Buildings are increasingly overheating in summer, a problem that we need to tackle now at the design stage
We’ve seen in the last few years how the difference between the planned and actual energy performance of new homes can vary considerably.
What we’re now also seeing is an increasing tendency for new homes - and in particular urban apartment buildings - to overheat. Climate change predictions show how this phenomena can only worsen in the next 20 years.
This is somewhat confounding for an industry that is struggling to achieve the standard of building performance that regulations require. Indeed, there is the real prospect that higher carbon intensive cooling systems will be retrofitted into relatively newly built apartments to offset summertime overheating.
What has gone wrong? Have we been installing too much insulation, and making buildings too air tight, which is turning a winter ‘under heating’ problem into a summer overheating legacy?
The answer is no. What we’ve not done is to heed the basic ‘building performance in reality’ challenges that super insulation in a temperate climate - allied to ever increasing internal heat gains - requires.
In general terms the under performance of ventilation systems, and MVHR systems in particular, has resulted in very low levels of ventilation effectiveness - a critical aspect in mitigating summertime overheating.
Let’s make sure we don’t carve out a new and imponderable niche in the unwelcome performance gap problem
This has been added to by our rather obsessive culture towards risk and the dire consequences of allowing otherwise perfectly capable human beings to open windows. Far better to fix restrictions so that if any hapless person managed to fall out of a window it couldn’t possibly be the fault of a designer or contractor. The result of which is that the area of window openings assumed by designers for ventilation purposes are often nowhere near achieved in reality - resulting in super insulated homes becoming swelter boxes.
The underperformance of systems allied to design assumptions that are nowhere near the mark - core aspects of the performance gap - rear their heads in summer as much as in winter.
So, as with the majority of challenges in our industry, the issue is a systemic one and potentially leading to considerable uncertainty as to how to fix it.
Going forward, we need to get much smarter is assessing overheating potential during the design stage, with energy and comfort modelling a necessity for higher risk buildings such as urban apartment projects in noisy areas.

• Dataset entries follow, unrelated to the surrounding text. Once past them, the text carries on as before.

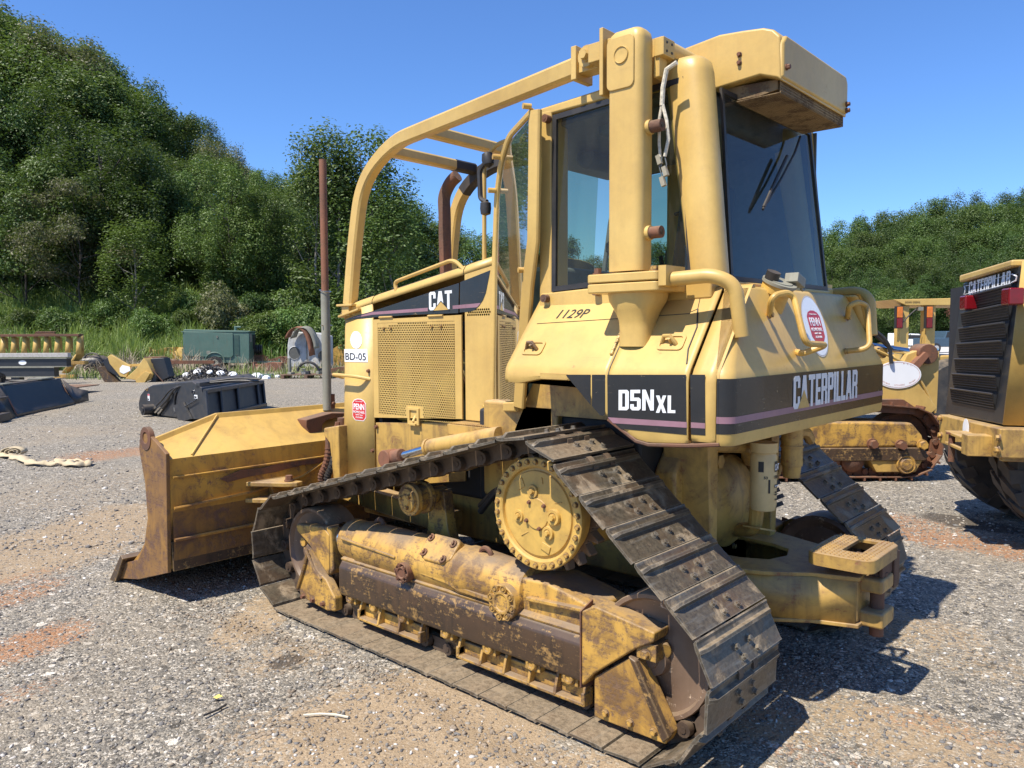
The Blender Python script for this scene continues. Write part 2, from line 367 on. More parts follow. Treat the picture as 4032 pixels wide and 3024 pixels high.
# heavy condensed capitals drawn as blocks: width, list of polygons in a box 1 high
def _g():
    w, s, c, t = .50, .175, .09, .165
    rc = lambda a, b, x, y: [(a, b), (x, b), (x, y), (a, y)]
    G = {}
    G['C'] = (w, [[(c, 0), (w-c, 0), (w, c), (w, .37), (w-s, .37), (w-s, t), (s, t), (s, 1-t), (w-s, 1-t), (w-s, .63), (w, .63), (w, 1-c), (w-c, 1), (c, 1), (0, 1-c), (0, c)]])
    G['A'] = (.56, [[(0, 0), (.17, 0), (.205, .22), (.355, .22), (.39, 0), (.56, 0), (.40, 1), (.16, 1), (.0, .02)], ])
    G['T'] = (.52, [rc(0, 1-t, .52, 1), rc(.26-s/2, 0, .26+s/2, 1-t)])
    G['E'] = (.42, [rc(0, 0, s, 1), rc(s, 0, .42, t), rc(s, .42, .39, .42+t*.9), rc(s, 1-t, .42, 1)])
    G['L'] = (.40, [rc(0, 0, s, 1), rc(s, 0, .40, t)])
    G['I'] = (s, [rc(0, 0, s, 1)])
    P = [rc(0, 0, s, 1), rc(s, 1-t, .40, 1), [(.40, 1), (.40, 1-t), (w-s, 1-t), (w-s, .58), (.40, .42), (w, .50), (w, .93)], rc(s, .42, .33, .42+t*.9)]
    P = [rc(0, 0, s, 1), [(s, 1-t), (w-s, 1-t), (w-s, .58), (s, .58), (s, .43), (w-c, .43), (w, .50), (w, .92), (w-c, 1), (s, 1)]]
    G['P'] = (w, P)
    G['R'] = (w, P + [[(w-s, .43), (w-.05, .43), (w, .36), (w, 0), (w-s, 0)]])
    G['D'] = (w, [rc(0, 0, s, 1), [(s, 0), (w-c, 0), (w, c), (w, 1-c), (w-c, 1), (s, 1), (s, 1-t), (w-s, 1-t), (w-s, t), (s, t)]])
    G['5'] = (w, [[(c, 0), (w-c, 0), (w, c), (w, .53), (w-c, .62), (s, .62), (s, 1-t), (w-.03, 1-t), (w-.03, 1), (0, 1), (0, .46), (w-s, .46), (w-s, t), (s, t), (s, .30), (0, .30), (0, c)]])
    G['N'] = (.54, [rc(0, 0, .16, 1), rc(.38, 0, .54, 1), [(.16, 1), (.16, .62), (.38, 0), (.38, .42)]])
    G['X'] = (.54, [[(0, 0), (.18, 0), (.27, .30), (.36, 0), (.54, 0), (.37, .5), (.54, 1), (.36, 1), (.27, .70), (.18, 1), (0, 1), (.17, .5)]])
    return G
GLYPH = _g()
def blocks(name, s, o, xdir, up, h, width, mat, parent, lift=.002, th=.0006, gap=.055, slant=0., grow=0.):
    X = Vector(xdir).normalized(); U = Vector(up).normalized(); N = X.cross(U); o = Vector(o)
    tot = sum(GLYPH[c][0] for c in s)+gap*(len(s)-1); k = width/tot; x = 0; b = MB()
    for i, c in enumerate(s):
        w_, polys = GLYPH[c]
        for j, p in enumerate(polys):
            l = lift+.00005*j
            f = lambda q, d: o+X*((x+q[0])*k+q[1]*h*slant)+U*(q[1]*h)+N*(l+d)
            n = len(p); b.add([f(q, 0) for q in p]+[f(q, th) for q in p], [tuple(range(n)), tuple(range(2*n-1, n-1, -1))]+[(a, (a+1) % n, n+(a+1) % n, n+a) for a in range(n)])
        x += w_+gap
    return b.build(name, mat, parent)
# ================================================================== THE BULLDOZER
DOZ = thing('bulldozer', 'large yellow bulldozer with closed cab filling the middle of the yard', 'bulldozer')
TY, SW, PITCH_L = .885, .59, .1715            # track centre line, shoe width, link pitch

def belt(circles):
    """outline of a belt round circles given counter-clockwise seen from +Y with X to the left"""
    pts = []; n = len(circles); tang = []
    for i in range(n):
        (x0, z0, r0), (x1, z1, r1) = circles[i], circles[(i+1) % n]
        dx, dz = x1-x0, z1-z0; L = math.hypot(dx, dz); a = math.atan2(dz, dx)
        b = math.acos((r0-r1)/L)
        th = a + b                         # outward normal angle on the left of travel
        tang.append(th)
    for i in range(n):
        x, z, r = circles[i]; a0 = tang[i-1]; a1 = tang[i]
        while a1 > a0: a1 -= 2*PI
        k = max(3, int((a0-a1)*24))
        for j in range(k+1):
            t = a0+(a1-a0)*j/k; pts.append((x+r*math.cos(t), z+r*math.sin(t)))
    return pts
# order: sprocket -> front idler -> rear idler travelling with outward normal on the left
RP = .345
path = belt([(-1.93, .362, .348), (-1.345, .865, RP), (.45, .362, .348)])
P2 = np.array(path+[path[0]]); seg = np.hypot(*(P2[1:]-P2[:-1]).T); cum = np.r_[0, np.cumsum(seg)]; TOT = cum[-1]
NSH = round(TOT/PITCH_L); PL = TOT/NSH
def on_path(s):
    s %= TOT; i = min(np.searchsorted(cum, s, 'right')-1, len(seg)-1); t = (s-cum[i])/seg[i]
    p = P2[i]*(1-t)+P2[i+1]*t
    return p
# phase: a grouser stands at (-1.744, .987) on the rear run
bs = min(np.linspace(0, TOT, 4000), key=lambda s: np.hypot(*(on_path(s)-np.array([-1.744+.016, .987-.018]))))
PH = {1: bs, -1: bs + .70*PITCH_L}

def shoe_mesh():
    b = MB(); w = SW/2
    # local: x along the chain (towards the sprocket on the rear run), z outwards, y across. z=0 outer plate face
    # curved plate section with an upturned leading lip and the single grouser
    sec = [(-.122, -.012), (-.124, .001), (-.112, -.001), (-.013, 0), (-.008, .022), (.005, .024), (.012, .004), (.026, .003), (.037, .008), (.043, .004), (.036, -.007), (.012, -.012)]
    n = len(sec)
    ys = [-w, -w+.03, w-.03, w]
    vs = []
    for k, y in enumerate(ys):
        for i, (x, z) in enumerate(sec):
            zz = z
            if k in (0, 3) and i in (4, 5): zz = .004          # grouser ends taper off
            vs.append((x, y, zz))
    fs = [(k*n+i, k*n+(i+1) % n, (k+1)*n+(i+1) % n, (k+1)*n+i) for k in range(3) for i in range(n)] + [tuple(range(n)), tuple(3*n+i for i in range(n-1, -1, -1))]
    b.add(vs, fs)
    for x, y in ((-.05, -.055), (-.05, .055), (-.095, -.085), (-.095, .03)):
        b.hexbolt((x, y, -.001), (0, 0, 1), .0125, .016)
    # dark slots between the link ends
    me = b.mesh('track_shoe', 40); me.materials.append(M['track']); return me
def link_mesh():
    b = MB()
    for s in (-1, 1):
        y = .062*s
        pr = [(-.175, -.035), (-.178, -.065), (-.15, -.086), (-.06, -.082), (-.03, -.092), (.02, -.088), (.042, -.06), (.034, -.03), (-.01, -.013), (-.13, -.013)]
        b.prism(pr, 'y', y-.018, y+.018)
        b.cyl((0, y+.018*s, -.056), (0, y+.05*s, -.056), .034, .031, n=12)
        b.cyl((0, y+.05*s, -.056), (0, y+.054*s, -.056), .014, n=8)
    b.cyl((0, -.1, -.056), (0, .1, -.056), .02, n=8)
    me = b.mesh('track_link', 35); me.materials.append(M['worn_link']); return me
M['worn_link'] = plain('dirty_link_steel', (.085, .055, .036), .6, .15, .4, dust=.5)
SHOE, LINKM = shoe_mesh(), link_mesh()
for side in (1, -1):
    rail = MB()                                   # pins and bushings carry the chain
    ps = [on_path(TOT*i/90) for i in range(90)]
    c2 = []
    for i, p in enumerate(ps):
        q = ps[(i+1) % 90]-ps[i-1]; q /= np.hypot(*q); nrm = np.array([-q[1], q[0]])
        c2.append(Vector((p[0]-nrm[0]*.056, TY*side, p[1]-nrm[1]*.056)))
    rail.sweep(c2, [(.015, -.012), (.015, .012), (-.015, .012), (-.015, -.012)], up=(0, 1, 0), closed=True)
    tr = rail.build('track', M['worn_link'], DOZ)
    if side < 0: tr['label'] = 'far right-hand crawler track, mostly in shade'
    for k in range(NSH):
        s = PH[side] - k*PL
        p = on_path(s); q = on_path(s+.045)-on_path(s-.045); q /= np.hypot(*q)
        nrm = np.array([-q[1], q[0]])                              # outward
        Mx = Matrix(((q[0], 0, nrm[0], p[0]), (0, 1, 0, TY*side), (q[1], 0, nrm[1], p[1]), (0, 0, 0, 1)))
        # keep right handed: x × y = z
        X = Vector((q[0], 0, q[1])); Z = Vector((nrm[0], 0, nrm[1])); Y = Z.cross(X)
        Mx = Matrix((X, Y, Z)).transposed().to_4x4(); Mx.translation = (p[0], TY*side, p[1])
        o = link('track_shoe', SHOE, tr); o.matrix_local = Mx @ Matrix.Rotation(R(random.uniform(-.6, .6)), 4, 'Y')
        l = link('track_link', LINKM, tr); l.matrix_local = Mx @ Matrix.Scale(1, 4) @ Matrix.Translation((-.01, 0, 0))

def wheel(name, c, y, prof, mat, ax=1, n=40, parent=DOZ, **k):
    return MB().lathe(prof, (c[0], y, c[1]), (0, ax, 0), n).build(name, mat, parent, sharp=30, **k)
BOLT = MB().hexbolt((0, 0, 0), (0, 1, 0), .0125, .016).mesh('bolt', 40); BOLT.materials.append(M['yellow_worn'])
BOLTR = MB().hexbolt((0, 0, 0), (0, 1, 0), .0125, .02).mesh('bolt', 40); BOLTR.materials.append(M['rust'])
def bolt(parent, p, r=.0125, me=None, face=(0, 1, 0)):
    o = link('bolt', me or BOLT, parent)
    q = Vector((0, 1, 0)).rotation_difference(Vector(face)) @ Matrix.Rotation(random.random()*PI, 3, 'Y').to_quaternion()
    o.matrix_local = Matrix.LocRotScale(Vector(p), q, Vector((r/.0125,)*3)); return o

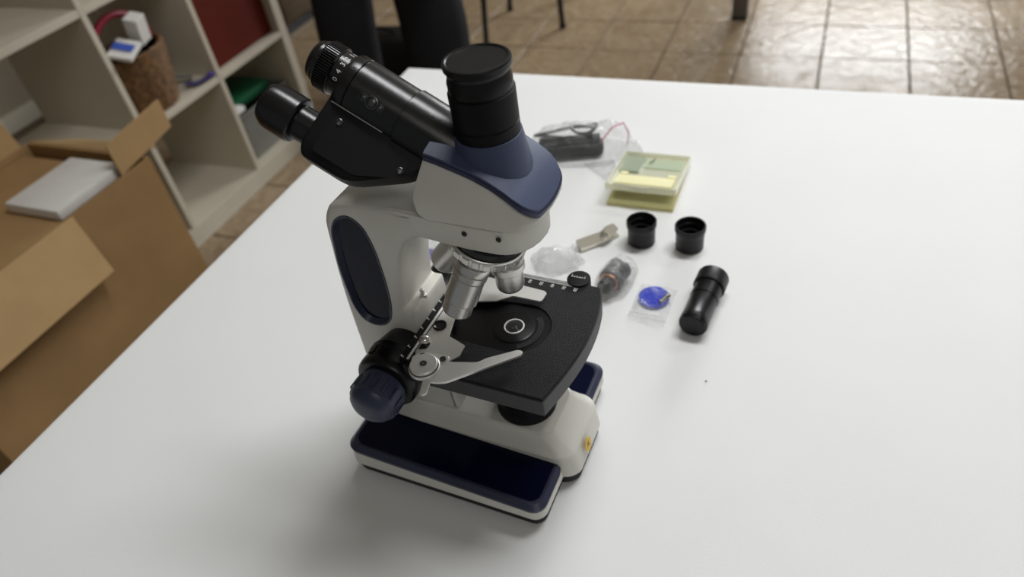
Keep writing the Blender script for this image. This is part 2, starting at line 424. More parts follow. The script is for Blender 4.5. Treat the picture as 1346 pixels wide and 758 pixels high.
# ---- arm
armp = P2([(-142, 45), (-141, 119), (-139, 180), (-131.5, 245), (-122, 261), (-104, 265), (-75, 265), (-30, 265), (-30, 243.5), (-48, 243.5),
           (-61, 238), (-71, 222), (-78, 195), (-82, 166), (-72.5, 166.5), (-71.5, 163), (-71, 130), (-58, 120), (-54, 45)])
armp = smoothpoly(armp, [.003, .03, .03, .03, .014, .014, .01, .001, .001, .01, .01, .012, .012, .003, .0015, .002, .003, .004, .002], 4)
inset = smoothpoly(P2([(-106, 255), (-119, 250), (-127, 238), (-133, 200), (-132.5, 158), (-127, 144), (-117, 139.5), (-105, 142), (-97, 151), (-92, 168), (-90, 195), (-90.5, 225), (-95, 246)]), .012, 4)
def grow(poly, d):
    out = []; n = len(poly)
    ar = sum(poly[i-1][0]*poly[i][1]-poly[i][0]*poly[i-1][1] for i in range(n))
    for i in range(n):
        a = Vector(poly[i-1]); c = Vector(poly[(i+1) % n]); t_ = (c-a).normalized(); nn = Vector((t_.y, -t_.x))
        if ar < 0: nn = -nn
        out.append(tuple(Vector(poly[i])+nn*d))
    return out
AW = .025
b = bmesh.new(); rings = []
for y, d in ((-AW, -.0045), (-AW+.0008, -.0022), (-AW+.0024, -.0007), (-AW+.0045, 0), (AW-.0045, 0), (AW-.0024, -.0007), (AW-.0008, -.0022), (AW, -.0045)):
    rings.append([b.verts.new((x, y, z)) for x, z in grow(armp, d)])
n = len(armp)
for A, B in zip(rings, rings[1:]):
    for i in range(n): b.faces.new((A[i], A[(i+1) % n], B[(i+1) % n], B[i]))
for sg, R in ((-1, rings[0]), (1, rings[-1])):
    H = [b.verts.new((x, sg*AW, z)) for x, z in inset]; H2 = [b.verts.new((x, sg*(AW-.0045), z)) for x, z in inset]
    m_ = len(H)
    es = [b.edges.get((R[i], R[(i+1) % n])) for i in range(n)]+[b.edges.new((H[i], H[(i+1) % m_])) for i in range(m_)]
    bmesh.ops.triangle_fill(b, edges=es, use_beauty=True)
    for i in range(m_): b.faces.new((H[i], H[(i+1) % m_], H2[(i+1) % m_], H2[i]))
    b.faces.new(H2)
arm = obj('arm', b, 'cast', mic, 30)
for sg in (-1, 1):
    outer = [(x, sg*.0206, z) for x, z in inset]; o2 = [(x, sg*.0256, z) for x, z in grow(inset, -.0003)]; i2 = [(x, sg*.0256, z) for x, z in grow(inset, -.0015)]; i3 = [(x, sg*.0208, z) for x, z in grow(inset, -.0050)]
    rim = obj('inset_rim', loft([outer, o2, i2, i3], closed=False), 'navyrim', mic, 30)
    obj('inset_panel', side(grow(inset, -.0044), sg*.0207, sg*.0215), 'navy', rim, 30)
# stage stop screw in the throat
m_ = Matrix.Translation((-.0745, -.006, .164))
b = cyl(.0030, 0, .004, .0006, 6, m_); cyl(.0018, .004, .0095, .0006, 16, m_, b)
tag(obj('stop_screw', b, 'steel', mic), 'small steel screw in the throat of the arm')
# limb that carries the nosepiece, below the head
def limb(z, g, gy=0):
    pts = []
    for x, y in [(-.070, -.0240), (-.052, -.0251), (-.030, -.0272), (-.008, -.029)]: pts.append((x, y+g, z))
    for k in range(13):
        a = -PI/2+PI*k/12; pts.append((.012+(.0262-g)*math.cos(a), (.029-g)*math.sin(a), z))
    for x, y in [(-.008, .029), (-.030, .0272), (-.052, .0251), (-.070, .0240)]: pts.append((x, y-g, z))
    return pts
lm_ = loft([limb(.2432, .005), limb(.2440, .0022), limb(.2465, .0003), limb(.2640, 0), limb(.2647, .0008)])
lmb = obj('limb', lm_, 'cast', mic, 40)
for hx in (-.0085, .0165):
    obj('screw_hole', cyl(.0019, .0, .0006, 0, 20, frame((0, -1, 0), (hx, -.0290, .2590))), 'black', lmb)
# ---- head
head_pts = P2([(-26, 315.5), (-39.5, 290), (-43, 280), (-42, 269), (-36, 265.4), (36, 265.4), (41.5, 267.2), (46.0, 273.0), (40, 281.6), (33, 287.6), (26, 293.3), (16, 300.5), (5, 306), (-8, 311)])
headp = smoothpoly(head_pts, [.001, .006, .006, .004, .003, .004, .006, .003, .004, .004, .004, .004, .004, .004], 3)
# block with sides that round off in plan towards the front
hb = bmesh.new(); NY = 21; rows = []
def hwid(x):
    if x > .028: return .0288-.014+math.sqrt(max(1e-9, .0145**2-(x-.0305+.0005)**2)) if (x-.030) < .0145 and x > .030 else .0288
    return .0288
def pull_at(t_, hw=.0288, r=.0105):
    a = abs(t_)*hw; e = max(0, a-(hw-r))
    return .0035*t_*t_ + (r-math.sqrt(max(0, r*r-e*e)) if e > 0 else 0)
def headshell(poly, hw, bm):
    # extrude along y, then squeeze x for outer slices so that the front corners are rounded in plan
    ys = [-1, -.985, -.94, -.86, -.75, -.6, -.3, 0, .3, .6, .75, .86, .94, .985, 1]
    secs = []
    for t_ in ys:
        pull = pull_at(t_)
        s_ = []
        for x, z in poly:
            k = max(0, min(1, (x-.016)/.022))
            s_.append((x-pull*k, t_*hw, z))
        secs.append(s_)
    return loft(secs, bm=bm)
headshell(headp, .0288, hb)
bevel(hb, .0012, 2, 50)
hd = obj('head_housing', hb, 'cast', mic, 32)
# blue saddle plate on the head
ztop = [(-.0262, .3172), (-.018, .3152), (-.008, .3120), (.005, .3075), (.016, .3020), (.026, .2955), (.033, .2900), (.0385, .2845), (.0415, .2812), (.0435, .2787), (.0448, .2770), (.0453, .2762)]
def zt(x):
    if x <= ztop[0][0]: return ztop[0][1]
    for (xa, za), (xb, zb) in zip(ztop, ztop[1:]):
        if x <= xb: return za+(zb-za)*(x-xa)/(xb-xa)
    return ztop[-1][1]-(x-ztop[-1][0])*1.0
def plate(zoff, thick, inset_, name, m, crown=.0035):
    b = bmesh.new(); top = []; bot = []; NX, N = 30, 28
    for i in range(NX+1):
        u = i/NX; r1 = []; r2 = []
        for j in range(N+1):
            v = 2*j/N-1; v = math.copysign(1-(1-abs(v))**1.6, v) if abs(v) > .5 else v*(1-.5**1.6)/.5
            x0 = -.0262+inset_*.3; x1 = .0450-inset_-pull_at(v)
            x = x0+(x1-x0)*u; z = zt(x)+zoff+crown*(1-.85*u)*(1-abs(v)**2.2)
            r1.append(b.verts.new((x, v*(.0292-inset_), z))); r2.append(b.verts.new((x-.0005, v*(.0292-inset_), z-thick)))
        top.append(r1); bot.append(r2)
    n, mN = len(top), len(top[0])
    for G in (top, bot):
        for i in range(n-1):
            for j in range(mN-1): b.faces.new((G[i][j], G[i+1][j], G[i+1][j+1], G[i][j+1]))
    for i in range(n-1):
        for j in (0, mN-1): b.faces.new((top[i][j], top[i+1][j], bot[i+1][j], bot[i][j]))
    for j in range(mN-1):
        for i in (0, n-1): b.faces.new((top[i][j], top[i][j+1], bot[i][j+1], bot[i][j]))
    return obj(name, b, m, mic, 40)
plate(-.0012, .0030, -.0003, 'head_trim', 'bluetrim')
tag(plate(.0010, .003, .0004, 'head_cover', 'blue'), 'satin blue saddle-shaped cover of the head')
# trinocular tube with its blue collar
TX = .0055
def colr(r, z, dz=0):
    return [(TX+r*math.cos(2*PI*k/48), r*math.sin(2*PI*k/48), z-dz*math.cos(2*PI*k/48)) for k in range(48)]
b = loft([colr(.0262, .297, .010), colr(.0252, .303, .007), colr(.0240, .309, .003), colr(.0225, .3155, .001), colr(.0214, .3205), colr(.0205, .3208)])
tag(obj('tube_collar', b, 'blue', mic, 30), 'blue flared collar of the vertical tube')
tr = obj('vertical_tube', lathe([(0, .315), (.0202, .315), (.0206, .3215), (.0206, .3275), (.0200, .3280), (.0200, .3284), (.0206, .3289), (.0206, .3488), (.0195, .3493), (.0, .3493)], 56, Matrix.Translation((TX, 0, 0))), 'matt', mic, 30)
b = lathe([(0, .347), (.0192, .347), (.0196, .3500), (.0198, .3560), (.0186, .3605), (.0192, .3625), (.0206, .3640), (.0208, .3668), (.0203, .3678), (.0188, .3680), (.0182, .3672), (.0, .3672)], 56, Matrix.Translation((TX, 0, 0)))
tag(obj('dust_cap', b, 'cap', mic, 30), 'round black dust cap on the vertical tube')
# ---- binocular head (frame: local x = along the tubes, y = side, z = up)
dv = Vector((-math.cos(PI/6), 0, math.sin(PI/6)))
A0 = Vector((-.092, 0, .344)) - dv*.072          # barrel axis where it leaves the head
bz = dv; by = Vector((0, 1, 0)); bq = by.cross(bz)*-1
bq = Vector((.5, 0, .8660254))
BM = Matrix((bz, -by, bq)).transposed().to_4x4(); BM.translation = A0   # right-handed: x along tube, y towards the near side, z up
def along(n_prof, off=(0, 0), n=48, bm=None):
    """lathe about the tube direction; off = (near, up)"""
    m_ = BM @ Matrix.Translation((0, off[0], off[1])) @ Matrix(((0, 0, 1, 0), (0, 1, 0, 0), (-1, 0, 0, 0), (0, 0, 0, 1)))
    return lathe(n_prof, n, m_, bm)
br = obj('centre_barrel', along([(0, -.012), (.0225, -.012), (.0225, .0262), (.0212, .0266), (.0212, .0274), (.0215, .0276), (.0215, .0630), (.0205, .0634), (.0205, .0640), (.0215, .0644), (.0215, .0700), (.0203, .0722), (.0150, .0722), (.0145, .0715), (0, .0715)], n=64), 'blacktube', mic, 30)
# three screws on the barrel side facing up and near
def onbarrel(s_, ang, r=.0215):
    nrm = (BM.to_3x3() @ Vector((0, math.sin(ang), math.cos(ang)))).normalized()
    return frame(nrm, BM @ Vector((s_, r*math.sin(ang), r*math.cos(ang))), tuple(dv))
for s_, rr_, an in ((.0525, .0021, .92), (.0465, .0034, .93), (.0405, .0021, .94)):
    b = lathe([(rr_*1.25, -.001), (rr_*1.25, .0002), (rr_*1.05, .0004), (rr_, -.0004), (rr_*.5, .0002), (0, .0003)], 20, onbarrel(s_, an))
    obj('barrel_screw', b, 'gun', br)
obj('index_mark', prism([(-.0012, -.0009), (.0012, -.0009), (.0012, .0009), (-.0012, .0009)], -.0004, .0002, mtx=onbarrel(.0672, .35)), 'black', br)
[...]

Clients need to bite the bullet and to make sure that their designers and indeed contractors have demonstrated expertise and experience in identifying, assessing and deploying - often through convoluted supply chains - effective overheating mitigation measures. Given how nascent the problem and its identification is, the best start is an energy model. Designers and contractors will need to get up to speed and ready for tricky questions from clients. I don’t think it’s going to be long before the first lawsuits happen in any event, given the severity of some of the problem projects.
We were somewhat surprised to learn about a BRE study going back to the early eighties that assessed overheating risks in homes built to the then far superior Swedish Building Regulations. This made plain the requirement to think about the impact of summer conditions on better insulated buildings - even in the case of simple two up two down house design - and to design with overheating risk in mind.
Let’s learn from this eighties and subsequently published research and guidance - the NHBC guide ” Understanding overheating - where to start ” is an excellent first start - as well as your own experiences and make sure we don’t carve out a new and imponderable niche in the unwelcome performance gap problem.
Shading devices may be required and effective ventilation using a combination of windows and mechanical systems certainly will be. Energy modelling may be needed too. Dare I say but some first principles thinking as well. Opportunities for new products and services as well as wider innovation beckons.